Holidays and reunions bring out the worst in families, but they can also bring out the best. It's in this spirit that I you offer you the peace-making technique of fact-checking a famous family story. I used this technique in chapter eight: "The Day Eliot Ness Set My Grandfather Straight -- Or Did He?" It helped me break the ice between my father and his brother, who hadn't spoken with each other in nearly thirty years.
¤Tip #1: Choose your story carefully. The question that nagged most at my family was: Why didn't the Kravitzes become as rich and harmonious as some of the other Jewish families in Cleveland? If your relatives are anything like mine, a question of that nature and magnitude can only serve to fan the flames.
Instead, set your sights on a less immediate and incendiary story -- for example, one that involves a family hero or scoundrel who is long dead. A much-loved family recipe can also be fodder for fact-checking, particularly if there's an eccentric aunt behind it.
¤Tip #2: Make a fact-check check list. Do you have books, letters, documents, photographs or other materials related to the story? Are there other people you need to contact, within the family and beyond, for additional perspectives and evidence? Would a trip to the local historical society, or probate court, be useful?
¤Tip #3: Imagine that you are a detective or journalist. Journalists are taught to ask six key questions: Who? What? Where? When? Why? How? They learn the value of getting an eyewitness account and finding at least one other source to confirm it.
¤Tip #4: Be gentle with your relatives. When you interview them, don't be a bulldog reporter like Mike Wallace and make them sweat and squirm. Invite them into the fun of helping you solve your family's mystery. The dumber and more clueless you appear, the smarter and more cooperative they may feel.
¤Tip #5: Keep the peace. If there's disagreement about facts, motivations or anything else, be diplomatic and smooth things over. Life is complex. People may differ. And, yes, truth is in the eye of the beholder.

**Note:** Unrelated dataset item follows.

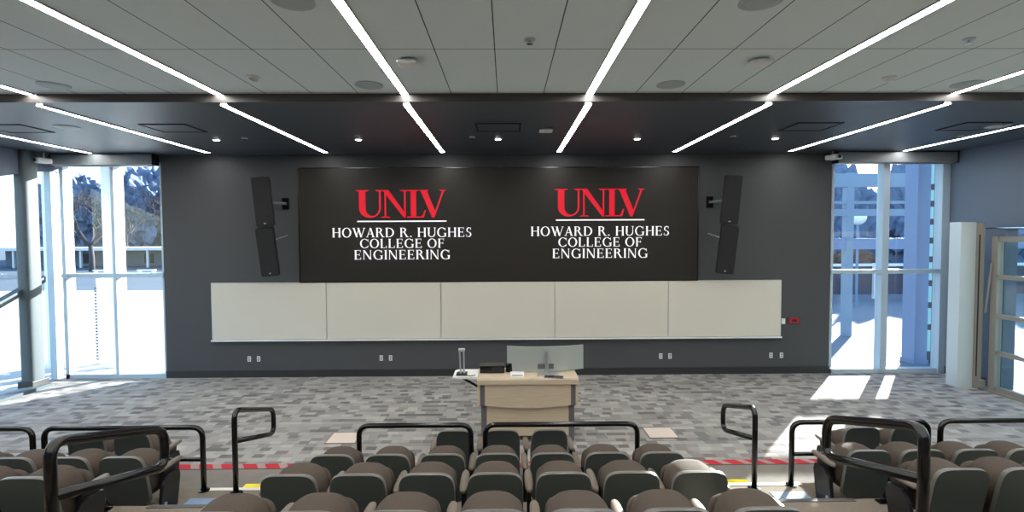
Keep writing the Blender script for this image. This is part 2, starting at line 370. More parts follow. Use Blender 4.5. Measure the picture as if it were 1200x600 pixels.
ceilthing('ceiling_speaker', -6.7, -2.85, ZS, 'round pale ceiling speaker in the dark soffit on the left', 'ceiling speaker', None)
ceilthing('ceiling_speaker', 8.15, -2.75, ZS, 'round pale ceiling speaker in the dark soffit on the right', 'ceiling speaker', None)
ceilthing('wireless_access_point', .84, -2.65, ZS, 'white rounded access point on the dark soffit above the lectern', 'access point', None)
for x, y, l in ((-5.3, -4.72, 'near the far left by the soffit'), (-1.48, -4.72, 'left of centre by the soffit'), (2.22, -4.72, 'right of centre by the soffit'), (5.9, -4.72, 'at the right by the soffit'), (-1.48, -7.0, 'top left of centre'), (2.22, -7.0, 'top right of centre')):
    ceilthing('ceiling_speaker', x, y, ZC, 'round grey speaker grille in the pale tiled ceiling, '+l, 'ceiling speaker', 'speakers in the tiled ceiling')
for x, y, l in ((-2.73, -5.05, 'left'), (4.72, -5.0, 'right')):
    ceilthing('smoke_detector', x, y, ZC, 'domed white smoke detector under the tiled ceiling on the %s side' % l, 'smoke detector', None)
ceilthing('sprinkler', .42, -6.2, ZC, 'chrome sprinkler in the middle of the tiled ceiling', 'sprinkler', None)
ceilthing('sprinkler', 4.6, -6.2, ZC, 'chrome sprinkler in the tiled ceiling at the right', 'sprinkler', None)
for x, y, l in ((-.83, -5.63, 'left of centre'), (2.88, -5.63, 'right of centre')):
    ceilthing('wireless_access_point', x, y, ZC, 'white box shaped detector on the tiled ceiling, '+l, 'access point', None)

# ------------------------------------------------------------------ LED wall with lettering
def G():                                      # glyphs in a 1-high cap box; returns polygons, advance
    S, T = .15, .058                          # thick and thin stroke
    def rect(a, b, c, d): return [(a, c), (b, c), (b, d), (a, d)]
    def serif(x0, x1, y, up): h = .045*(1 if up else -1); return [(x0, y), (x1, y), (x1, y+h*.5), (x1-.06, y+h), (x0+.06, y+h), (x0, y+h*.5)]
    def stem(x, w_=S, a=0, b=1, s=.05): return [rect(x, x+w_, a, b), serif(x-s, x+w_+s, 0, True), serif(x-s, x+w_+s, 1, False)]
    def diag(xa, xb, w_, ya=0, yb=1): return [[(xa, ya), (xa+w_, ya), (xb+w_, yb), (xb, yb)]]
    def arc(cx, cy, rx, ry, wt, tn, a0, a1, N=22):
        out = []
        for i in range(N):
            q = []
            for a in (a0+(a1-a0)*i/N, a0+(a1-a0)*(i+1)/N):
                r = math.radians(a); q.append(((cx+rx*math.cos(r), cy+ry*math.sin(r)), (cx+(rx-wt)*math.cos(r), cy+(ry-tn)*math.sin(r))))
            out.append([q[0][0], q[1][0], q[1][1], q[0][1]])
        return out
    g = {}
    g['H'] = (stem(.08)+stem(.66)+[rect(.2, .68, .49, .54)], .9)
    g['O'] = (arc(.47, .5, .45, .52, S, T, 0, 360, 36), .96)
    g['C'] = (arc(.48, .5, .45, .52, S, T, 42, 318, 30)+[rect(.80, .84, .68, .98), rect(.80, .83, .1, .3)], .9)
    g['G'] = (arc(.48, .5, .45, .52, S, T, 42, 300, 30)+[rect(.74, .74+S, .05, .42), serif(.66, .95, .42, False), rect(.80, .84, .68, .98), rect(.6, .8, .0, .05)], .98)
    g['W'] = (diag(.36, .05, S, 0, 1)+diag(.36, .60, T)+diag(.78, .50, S)+diag(.82, 1.14, T)+[serif(-.02, .26, 1, False), serif(.44, .70, 1, False), serif(1.04, 1.26, 1, False)], 1.24)
    g['A'] = (diag(.1, .43, T)+diag(.66, .38, S)+[rect(.22, .68, .32, .37), serif(0, .26, 0, True), serif(.58, .88, 0, True)], .88)
    g['R'] = (stem(.08)+arc(.3, .76, .33, .25, S, T, -90, 90)+[rect(.2, .32, .955, 1), rect(.2, .32, .51, .56)]+diag(.66, .36, .15, 0, .53)+[serif(.6, .9, 0, True)], .88)
    g['D'] = (stem(.08)+arc(.34, .5, .52, .5, S, T, -90, 90)+[rect(.2, .35, .955, 1), rect(.2, .35, 0, .045)], .94)
    g['E'] = (stem(.08)+[rect(.2, .62, .955, 1), rect(.2, .64, 0, .045), rect(.2, .52, .49, .54), rect(.59, .63, .80, 1), rect(.61, .66, 0, .22), rect(.49, .53, .40, .63)], .74)
    g['F'] = (stem(.08)+[rect(.2, .6, .955, 1), rect(.2, .52, .49, .54), rect(.57, .61, .80, 1), rect(.49, .53, .40, .63)], .68)
    g['L'] = (stem(.08)+[rect(.2, .62, 0, .045), rect(.60, .65, 0, .24)], .72)
    g['I'] = (stem(.08), .32)
    g['N'] = (stem(.1, T)+stem(.74, T)+diag(.68, .06, .15)+[], .94)
    g['S'] = (arc(.30, .745, .23, .265, .11, T, 50, 270)+arc(.30, .255, .25, .265, .12, T, -130, 90)+[rect(.46, .5, .74, .99), rect(.06, .1, .02, .27)], .62)
    g['U'] = (stem(.08)[:1]+[]+arc(.42, .32, .34, .34, S, .06, 180, 360), .86)
    g['U'] = ([rect(.08, .08+S, .3, 1), rect(.72, .72+T, .3, 1), serif(0, .3, 1, False), serif(.62, .86, 1, False)]+arc(.425, .32, .345, .34, .1, .07, 180, 360), .88)
    g['.'] = ([rect(.08, .2, 0, .12)], .3)
    g[' '] = ([], .34)
    return g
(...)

My Ness experience showed me that fact-checking a piece of family lore can be a powerful technique for bringing a dysfunctional family together. Fact-checking gives you license to reconnect with relatives and participate in a new adventure with them that will help clarify and shape your family's legacy. There's always the risk that your favorite family story won't hold up under the rigor of fact-checking, but so what? As one detail vanishes, another may emerge, deepening the connection you have to the people and events that shaped you.